====== Records for processing ======

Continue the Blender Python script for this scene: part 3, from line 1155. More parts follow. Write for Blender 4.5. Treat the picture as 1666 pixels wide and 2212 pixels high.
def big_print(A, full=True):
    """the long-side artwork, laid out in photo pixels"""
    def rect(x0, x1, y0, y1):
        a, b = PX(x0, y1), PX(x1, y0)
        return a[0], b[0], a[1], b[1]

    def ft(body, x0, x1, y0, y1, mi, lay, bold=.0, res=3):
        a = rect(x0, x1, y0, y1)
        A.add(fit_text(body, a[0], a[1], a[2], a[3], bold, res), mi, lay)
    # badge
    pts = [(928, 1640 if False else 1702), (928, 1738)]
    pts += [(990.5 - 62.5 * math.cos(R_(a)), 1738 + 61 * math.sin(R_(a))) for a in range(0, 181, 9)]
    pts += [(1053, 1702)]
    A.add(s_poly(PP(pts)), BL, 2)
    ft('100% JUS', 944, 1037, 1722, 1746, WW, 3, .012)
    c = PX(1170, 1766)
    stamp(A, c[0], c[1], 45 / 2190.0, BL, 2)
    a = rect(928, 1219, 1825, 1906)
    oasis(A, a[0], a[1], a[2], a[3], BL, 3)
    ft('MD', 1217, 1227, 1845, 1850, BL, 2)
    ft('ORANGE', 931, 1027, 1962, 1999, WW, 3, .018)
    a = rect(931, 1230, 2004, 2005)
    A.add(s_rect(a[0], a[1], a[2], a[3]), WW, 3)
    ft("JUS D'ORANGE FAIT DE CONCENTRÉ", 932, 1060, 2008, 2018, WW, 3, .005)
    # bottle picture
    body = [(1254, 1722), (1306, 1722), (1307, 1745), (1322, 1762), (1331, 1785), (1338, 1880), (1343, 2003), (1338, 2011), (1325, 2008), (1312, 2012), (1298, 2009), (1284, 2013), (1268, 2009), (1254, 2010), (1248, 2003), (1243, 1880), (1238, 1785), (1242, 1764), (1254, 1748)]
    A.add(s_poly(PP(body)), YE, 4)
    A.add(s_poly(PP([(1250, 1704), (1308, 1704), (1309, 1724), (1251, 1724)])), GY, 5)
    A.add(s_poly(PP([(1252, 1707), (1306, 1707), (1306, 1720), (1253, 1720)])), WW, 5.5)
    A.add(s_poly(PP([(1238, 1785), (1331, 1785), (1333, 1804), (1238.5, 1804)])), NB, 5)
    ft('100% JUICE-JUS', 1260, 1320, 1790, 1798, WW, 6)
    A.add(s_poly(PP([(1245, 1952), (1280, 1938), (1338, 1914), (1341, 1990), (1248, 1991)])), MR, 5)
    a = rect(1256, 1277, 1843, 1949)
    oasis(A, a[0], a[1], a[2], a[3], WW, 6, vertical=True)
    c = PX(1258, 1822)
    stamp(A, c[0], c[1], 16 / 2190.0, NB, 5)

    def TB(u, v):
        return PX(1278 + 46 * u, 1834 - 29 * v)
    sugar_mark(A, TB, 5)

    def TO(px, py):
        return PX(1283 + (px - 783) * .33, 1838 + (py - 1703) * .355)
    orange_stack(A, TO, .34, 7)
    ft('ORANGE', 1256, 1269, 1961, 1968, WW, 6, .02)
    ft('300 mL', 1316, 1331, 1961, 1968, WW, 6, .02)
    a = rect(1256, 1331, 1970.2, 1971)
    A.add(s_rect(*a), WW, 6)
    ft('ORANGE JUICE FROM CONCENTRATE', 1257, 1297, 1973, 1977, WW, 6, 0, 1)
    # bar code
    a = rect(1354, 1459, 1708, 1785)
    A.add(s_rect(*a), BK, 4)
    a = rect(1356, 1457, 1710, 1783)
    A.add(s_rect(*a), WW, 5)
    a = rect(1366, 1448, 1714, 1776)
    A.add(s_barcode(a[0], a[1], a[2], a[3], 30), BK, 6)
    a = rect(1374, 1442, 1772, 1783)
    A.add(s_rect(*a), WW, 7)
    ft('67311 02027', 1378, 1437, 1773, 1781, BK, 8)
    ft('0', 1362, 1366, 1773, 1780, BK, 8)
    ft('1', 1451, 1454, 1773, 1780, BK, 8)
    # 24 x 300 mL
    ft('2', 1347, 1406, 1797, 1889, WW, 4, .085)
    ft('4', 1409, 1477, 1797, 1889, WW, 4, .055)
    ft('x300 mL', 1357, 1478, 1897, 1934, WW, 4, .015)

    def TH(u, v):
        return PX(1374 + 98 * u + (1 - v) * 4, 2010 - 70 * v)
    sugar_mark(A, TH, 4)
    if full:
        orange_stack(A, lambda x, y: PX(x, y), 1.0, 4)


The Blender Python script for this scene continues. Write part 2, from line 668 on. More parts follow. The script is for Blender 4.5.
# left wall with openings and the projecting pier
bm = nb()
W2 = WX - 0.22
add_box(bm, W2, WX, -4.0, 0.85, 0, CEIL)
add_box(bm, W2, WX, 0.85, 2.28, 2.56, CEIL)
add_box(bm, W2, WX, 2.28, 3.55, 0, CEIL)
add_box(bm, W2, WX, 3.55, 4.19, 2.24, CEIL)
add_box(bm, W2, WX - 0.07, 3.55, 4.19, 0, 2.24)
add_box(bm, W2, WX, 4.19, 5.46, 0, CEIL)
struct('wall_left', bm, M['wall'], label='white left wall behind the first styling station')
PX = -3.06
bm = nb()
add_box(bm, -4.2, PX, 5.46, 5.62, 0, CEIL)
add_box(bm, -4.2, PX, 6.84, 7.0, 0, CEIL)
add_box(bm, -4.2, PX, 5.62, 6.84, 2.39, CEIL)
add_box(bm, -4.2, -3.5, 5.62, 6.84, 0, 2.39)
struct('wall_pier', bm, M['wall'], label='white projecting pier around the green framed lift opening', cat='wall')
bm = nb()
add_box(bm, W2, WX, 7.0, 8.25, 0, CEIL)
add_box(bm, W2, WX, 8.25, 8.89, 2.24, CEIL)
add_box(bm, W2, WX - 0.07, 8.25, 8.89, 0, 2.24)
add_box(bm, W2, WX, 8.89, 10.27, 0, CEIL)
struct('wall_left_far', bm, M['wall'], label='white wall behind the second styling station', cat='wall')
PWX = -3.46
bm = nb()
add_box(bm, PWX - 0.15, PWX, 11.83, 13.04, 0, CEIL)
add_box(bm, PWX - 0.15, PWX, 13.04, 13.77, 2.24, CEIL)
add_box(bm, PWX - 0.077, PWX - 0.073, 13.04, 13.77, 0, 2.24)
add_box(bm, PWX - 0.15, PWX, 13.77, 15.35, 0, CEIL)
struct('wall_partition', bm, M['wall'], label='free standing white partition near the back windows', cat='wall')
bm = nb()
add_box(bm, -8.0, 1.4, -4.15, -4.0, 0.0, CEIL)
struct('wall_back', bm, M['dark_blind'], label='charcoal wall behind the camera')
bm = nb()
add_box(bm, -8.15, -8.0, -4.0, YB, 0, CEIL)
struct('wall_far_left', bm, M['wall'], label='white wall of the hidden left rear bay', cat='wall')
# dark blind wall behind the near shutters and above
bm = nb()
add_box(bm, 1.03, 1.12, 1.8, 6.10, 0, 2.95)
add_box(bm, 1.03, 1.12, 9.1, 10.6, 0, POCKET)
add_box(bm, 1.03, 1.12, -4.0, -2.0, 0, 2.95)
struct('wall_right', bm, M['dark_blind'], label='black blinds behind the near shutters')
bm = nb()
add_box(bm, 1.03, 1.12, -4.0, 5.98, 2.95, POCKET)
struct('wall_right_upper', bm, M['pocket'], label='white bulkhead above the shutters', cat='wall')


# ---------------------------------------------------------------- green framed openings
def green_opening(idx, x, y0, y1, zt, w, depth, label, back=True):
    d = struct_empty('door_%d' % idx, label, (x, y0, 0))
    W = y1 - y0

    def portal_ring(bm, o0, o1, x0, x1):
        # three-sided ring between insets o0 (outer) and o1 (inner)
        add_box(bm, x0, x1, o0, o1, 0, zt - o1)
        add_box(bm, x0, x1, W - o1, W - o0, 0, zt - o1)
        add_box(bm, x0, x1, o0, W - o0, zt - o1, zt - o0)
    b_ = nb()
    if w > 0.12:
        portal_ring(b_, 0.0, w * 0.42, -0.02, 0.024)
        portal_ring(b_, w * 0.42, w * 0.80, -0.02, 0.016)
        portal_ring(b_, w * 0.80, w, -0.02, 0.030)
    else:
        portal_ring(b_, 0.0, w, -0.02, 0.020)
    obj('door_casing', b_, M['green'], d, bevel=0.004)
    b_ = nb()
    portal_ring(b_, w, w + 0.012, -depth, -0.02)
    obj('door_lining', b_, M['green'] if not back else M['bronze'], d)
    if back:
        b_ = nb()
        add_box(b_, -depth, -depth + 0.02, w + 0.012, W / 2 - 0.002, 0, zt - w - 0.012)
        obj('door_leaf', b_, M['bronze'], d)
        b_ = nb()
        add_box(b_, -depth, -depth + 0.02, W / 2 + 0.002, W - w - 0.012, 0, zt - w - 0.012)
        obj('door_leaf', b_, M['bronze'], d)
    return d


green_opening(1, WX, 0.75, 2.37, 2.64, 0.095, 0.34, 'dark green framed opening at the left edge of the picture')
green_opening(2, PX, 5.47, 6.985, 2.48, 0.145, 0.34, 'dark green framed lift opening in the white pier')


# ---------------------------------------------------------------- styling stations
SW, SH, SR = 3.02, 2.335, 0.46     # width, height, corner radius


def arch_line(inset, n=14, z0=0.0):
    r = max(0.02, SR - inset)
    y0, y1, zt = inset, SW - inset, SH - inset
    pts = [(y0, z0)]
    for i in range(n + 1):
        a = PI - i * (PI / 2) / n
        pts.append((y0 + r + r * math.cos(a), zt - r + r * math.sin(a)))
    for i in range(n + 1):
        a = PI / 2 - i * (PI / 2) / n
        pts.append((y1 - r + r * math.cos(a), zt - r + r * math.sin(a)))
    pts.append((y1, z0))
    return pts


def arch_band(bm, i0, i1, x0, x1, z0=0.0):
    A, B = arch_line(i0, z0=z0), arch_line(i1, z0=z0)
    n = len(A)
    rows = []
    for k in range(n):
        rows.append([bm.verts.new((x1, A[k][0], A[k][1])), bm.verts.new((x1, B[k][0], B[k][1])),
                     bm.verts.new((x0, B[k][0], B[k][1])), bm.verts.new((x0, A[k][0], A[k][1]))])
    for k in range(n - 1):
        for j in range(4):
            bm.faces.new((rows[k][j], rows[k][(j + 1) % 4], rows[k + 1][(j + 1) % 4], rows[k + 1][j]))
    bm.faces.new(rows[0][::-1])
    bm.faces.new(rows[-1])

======

• Task directions
Filter the listing above for the string "More" and copy every matching line.

• The response
Continue the Blender Python script for this scene: part 3, from line 1155. More parts follow. Write for Blender 4.5. Treat the picture as 1666 pixels wide and 2212 pixels high.
The Blender Python script for this scene continues. Write part 2, from line 668 on. More parts follow. The script is for Blender 4.5.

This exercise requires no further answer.